Karstadt-Insolvenz: Mitarbeiter sanieren mit
Für die Rettung der insolventen Kaufhauskette sind die Beschäftigten zu Einschnitten in Millionenhöhe bei Weihnachts- und Urlaubsgeld bereit. Noch 17 Kaufhäuser von Schließung bedroht.
ESSEN ap | Um möglichst viele Karstadt-Warenhäuser zu retten, wollen die Mitarbeiter auf 150 Millionen Euro in drei Jahren verzichten. Die Arbeitnehmervertreter einigten sich mit dem Insolvenzverwalter des Mutterkonzerns Arcandor am Samstag auf entsprechende Eckpunkte für den Sanierungsbeitrag der Beschäftigten.
Die Arbeitnehmer sind bereit, 75 Prozent des Weihnachts- und Urlaubsgeldes sowie der tariflichen Vorsorgeleistungen auf ein Treuhandkonto einzuzahlen, erklärte Ver.di-Sprecherin Cornelia Haß. "Damit sollen die Voraussetzungen dafür geschaffen werden, das Unternehmen aus der Insolvenz herauszuführen und so viele Standorte wie möglich zu sichern." Gegen Eingriffe in die monatlichen Löhne und Gehälter hatte sich die Gewerkschaft gesperrt. Dem Sprecher von Insolvenzverwalter Klaus Hubert Görg zufolge sollen die Regelungen rückwirkend ab 1. September gelten und eine Laufzeit von drei Jahren haben.

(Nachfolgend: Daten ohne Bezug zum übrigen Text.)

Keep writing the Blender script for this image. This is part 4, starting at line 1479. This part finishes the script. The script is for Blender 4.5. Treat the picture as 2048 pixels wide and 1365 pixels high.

Die Ver.di-Tarifkommission muss den ausgehandelten Eckpunkten noch zustimmen. Morgen will Insolvenzverwalter Görg auf der Gläubigerversammlung in Essen seinen Sanierungsplan für Karstadt vorlegen und damit die Weichen für den Einstieg eines möglichen Investors stellen.
Wie Ver.di erläuterte, fließen die Millionen in die Liquidität des Unternehmens, "sofern bestimmte Bedingungen in punkto Standort- und Beschäftigungssicherung eingehalten werden". Wenn das Unternehmen 2012 das Insolvenzverfahren erfolgreich abschließt, werde es auch wieder Urlaubs- und Weihnachtsgeld geben, so Haß. Sollte es keinen wirksamen Insolvenzplan geben und zu einem Ausverkauf wie bei Quelle kommen, fließe das Geld vom Treuhandkonto an die Mitarbeiter zurück.
Maximal 17 Kaufhäuser statt bislang 19 sind jetzt nach Angaben des Insolvenzverwalters noch von der Schließung bedroht. Damit werde der Betrieb in mindestens 109 Filialen fortgesetzt. Wie viele Häuser am Ende geschlossen würden, hänge auch von Dienstleistern und Lieferanten ab. Gewerkschaftssprecherin Haß meinte dazu: "Wir gehen davon aus, dass letztlich deutlich weniger als 17 Häuser geschlossen werden. Wir haben jedenfalls das Unsere dafür getan."
Ver.di appellierte an die Besitzer der Karstadt-Immobilien, die Rettung des Kaufhauskonzerns "jetzt nicht durch überzogene Mietforderungen" zu gefährden. Die Zeitschrift Wirtschaftswoche berichtete unterdessen, das Immobilienkonsortium Highstreet, das zuletzt Mieteinnahmen von rund 277 Millionen Euro von Karstadt erhalten habe, sei wohl zu Zugeständnissen bereit.